▸ DATA TO USE:

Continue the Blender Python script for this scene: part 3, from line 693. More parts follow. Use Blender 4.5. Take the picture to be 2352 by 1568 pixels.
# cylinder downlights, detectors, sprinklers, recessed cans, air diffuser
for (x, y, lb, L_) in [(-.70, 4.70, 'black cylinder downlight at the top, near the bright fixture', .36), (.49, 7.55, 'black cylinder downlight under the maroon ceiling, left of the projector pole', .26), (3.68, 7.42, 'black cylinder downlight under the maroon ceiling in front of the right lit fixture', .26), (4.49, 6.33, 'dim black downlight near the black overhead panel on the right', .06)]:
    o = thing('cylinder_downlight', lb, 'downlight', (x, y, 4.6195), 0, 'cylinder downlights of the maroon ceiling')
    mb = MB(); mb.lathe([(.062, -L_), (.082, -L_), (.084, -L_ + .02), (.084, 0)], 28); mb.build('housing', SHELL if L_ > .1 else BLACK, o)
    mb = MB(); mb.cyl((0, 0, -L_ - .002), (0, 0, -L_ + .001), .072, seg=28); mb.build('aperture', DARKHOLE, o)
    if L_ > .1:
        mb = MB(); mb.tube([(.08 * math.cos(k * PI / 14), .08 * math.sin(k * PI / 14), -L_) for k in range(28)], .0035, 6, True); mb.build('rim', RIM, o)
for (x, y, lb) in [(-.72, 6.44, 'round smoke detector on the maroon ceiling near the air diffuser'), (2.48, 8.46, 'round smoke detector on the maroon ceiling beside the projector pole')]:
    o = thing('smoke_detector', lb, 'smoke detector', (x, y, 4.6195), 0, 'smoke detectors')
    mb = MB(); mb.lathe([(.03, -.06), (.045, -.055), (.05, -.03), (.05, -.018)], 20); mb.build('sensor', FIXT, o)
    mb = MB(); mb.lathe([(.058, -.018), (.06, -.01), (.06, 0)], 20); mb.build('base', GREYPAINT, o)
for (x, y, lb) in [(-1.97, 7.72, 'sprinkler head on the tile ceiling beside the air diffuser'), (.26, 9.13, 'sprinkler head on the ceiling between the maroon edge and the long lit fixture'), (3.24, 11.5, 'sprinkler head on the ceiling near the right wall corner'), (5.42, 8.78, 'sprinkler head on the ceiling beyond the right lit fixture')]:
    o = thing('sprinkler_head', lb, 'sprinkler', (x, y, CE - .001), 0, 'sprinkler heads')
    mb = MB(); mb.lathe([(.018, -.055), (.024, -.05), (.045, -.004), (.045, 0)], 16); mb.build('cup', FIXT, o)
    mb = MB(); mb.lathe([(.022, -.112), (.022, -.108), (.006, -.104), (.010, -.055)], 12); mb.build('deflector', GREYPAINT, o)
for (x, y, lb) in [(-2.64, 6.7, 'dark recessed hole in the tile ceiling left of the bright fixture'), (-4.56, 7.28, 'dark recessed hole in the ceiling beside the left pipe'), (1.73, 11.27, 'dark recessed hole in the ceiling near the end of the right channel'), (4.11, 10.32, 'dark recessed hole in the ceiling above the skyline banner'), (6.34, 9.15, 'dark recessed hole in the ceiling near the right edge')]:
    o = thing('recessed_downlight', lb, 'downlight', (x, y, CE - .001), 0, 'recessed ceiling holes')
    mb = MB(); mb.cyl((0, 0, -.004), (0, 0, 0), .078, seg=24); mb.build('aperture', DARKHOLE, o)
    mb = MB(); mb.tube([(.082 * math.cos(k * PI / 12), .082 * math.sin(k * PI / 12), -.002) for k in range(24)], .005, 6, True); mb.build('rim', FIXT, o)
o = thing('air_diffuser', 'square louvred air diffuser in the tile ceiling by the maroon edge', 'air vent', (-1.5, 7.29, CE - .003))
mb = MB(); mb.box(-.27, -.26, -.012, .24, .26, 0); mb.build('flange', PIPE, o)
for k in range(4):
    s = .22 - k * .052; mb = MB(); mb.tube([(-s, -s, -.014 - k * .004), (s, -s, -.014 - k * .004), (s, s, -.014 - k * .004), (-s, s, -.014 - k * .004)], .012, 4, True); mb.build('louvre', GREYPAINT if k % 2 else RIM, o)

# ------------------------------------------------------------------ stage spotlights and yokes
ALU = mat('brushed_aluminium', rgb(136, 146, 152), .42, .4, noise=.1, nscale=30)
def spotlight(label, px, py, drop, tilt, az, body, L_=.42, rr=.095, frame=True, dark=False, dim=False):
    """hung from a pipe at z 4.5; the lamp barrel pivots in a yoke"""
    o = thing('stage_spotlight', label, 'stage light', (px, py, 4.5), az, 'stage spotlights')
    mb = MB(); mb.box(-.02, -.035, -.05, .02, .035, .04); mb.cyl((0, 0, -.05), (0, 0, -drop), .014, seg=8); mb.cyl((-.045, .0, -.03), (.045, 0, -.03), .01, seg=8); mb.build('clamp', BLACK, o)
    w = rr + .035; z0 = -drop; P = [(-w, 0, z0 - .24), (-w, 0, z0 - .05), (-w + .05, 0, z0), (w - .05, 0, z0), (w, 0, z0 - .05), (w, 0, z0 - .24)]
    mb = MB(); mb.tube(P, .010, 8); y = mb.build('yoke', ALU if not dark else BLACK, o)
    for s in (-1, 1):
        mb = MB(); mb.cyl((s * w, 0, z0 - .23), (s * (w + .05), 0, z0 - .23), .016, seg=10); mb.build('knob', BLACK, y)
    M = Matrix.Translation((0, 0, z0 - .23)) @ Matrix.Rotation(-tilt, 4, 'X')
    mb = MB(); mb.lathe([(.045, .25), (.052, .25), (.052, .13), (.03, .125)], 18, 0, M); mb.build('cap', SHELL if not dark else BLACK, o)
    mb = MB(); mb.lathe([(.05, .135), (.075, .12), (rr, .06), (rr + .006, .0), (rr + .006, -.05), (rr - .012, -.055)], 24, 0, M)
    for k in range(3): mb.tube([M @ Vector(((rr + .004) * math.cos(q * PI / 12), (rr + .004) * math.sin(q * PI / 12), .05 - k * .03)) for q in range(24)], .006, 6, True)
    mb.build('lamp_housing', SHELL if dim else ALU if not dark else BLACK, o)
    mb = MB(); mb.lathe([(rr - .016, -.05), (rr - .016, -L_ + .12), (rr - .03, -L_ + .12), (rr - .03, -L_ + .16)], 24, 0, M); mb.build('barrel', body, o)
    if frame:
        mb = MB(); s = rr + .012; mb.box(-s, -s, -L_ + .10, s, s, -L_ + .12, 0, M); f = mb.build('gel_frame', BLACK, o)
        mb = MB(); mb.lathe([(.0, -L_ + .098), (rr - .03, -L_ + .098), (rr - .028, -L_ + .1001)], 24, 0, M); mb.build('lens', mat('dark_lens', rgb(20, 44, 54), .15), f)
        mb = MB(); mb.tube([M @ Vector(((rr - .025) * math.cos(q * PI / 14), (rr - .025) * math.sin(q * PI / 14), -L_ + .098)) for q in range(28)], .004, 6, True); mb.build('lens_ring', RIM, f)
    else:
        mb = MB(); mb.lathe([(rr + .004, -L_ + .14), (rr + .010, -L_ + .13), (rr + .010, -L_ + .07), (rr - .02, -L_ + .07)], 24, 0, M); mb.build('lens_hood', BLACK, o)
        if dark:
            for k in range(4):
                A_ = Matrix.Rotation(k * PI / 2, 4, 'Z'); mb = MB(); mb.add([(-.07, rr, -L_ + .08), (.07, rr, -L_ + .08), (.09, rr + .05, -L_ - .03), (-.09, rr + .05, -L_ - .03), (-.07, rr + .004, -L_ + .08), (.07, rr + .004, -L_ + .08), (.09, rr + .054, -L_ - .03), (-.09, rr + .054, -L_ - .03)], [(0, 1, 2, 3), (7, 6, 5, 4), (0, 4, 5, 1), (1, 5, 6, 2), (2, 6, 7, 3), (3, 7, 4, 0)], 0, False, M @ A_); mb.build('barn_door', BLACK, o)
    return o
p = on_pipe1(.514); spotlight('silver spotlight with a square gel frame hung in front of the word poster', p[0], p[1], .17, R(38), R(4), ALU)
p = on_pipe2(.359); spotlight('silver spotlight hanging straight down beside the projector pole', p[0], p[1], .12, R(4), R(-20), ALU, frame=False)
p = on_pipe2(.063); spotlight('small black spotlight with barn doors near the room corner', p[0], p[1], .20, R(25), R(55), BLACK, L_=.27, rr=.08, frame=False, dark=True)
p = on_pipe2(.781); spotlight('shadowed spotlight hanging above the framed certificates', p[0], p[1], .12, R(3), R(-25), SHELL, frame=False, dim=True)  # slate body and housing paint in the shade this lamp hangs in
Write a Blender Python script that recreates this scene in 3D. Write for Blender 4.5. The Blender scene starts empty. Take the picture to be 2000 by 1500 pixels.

▸ REQUIRED TASK:
Give every line of the material that includes the string "Python".

▸ EXERCISE SOLUTION:
Continue the Blender Python script for this scene: part 3, from line 693. More parts follow. Use Blender 4.5. Take the picture to be 2352 by 1568 pixels.
Write a Blender Python script that recreates this scene in 3D. Write for Blender 4.5. The Blender scene starts empty. Take the picture to be 2000 by 1500 pixels.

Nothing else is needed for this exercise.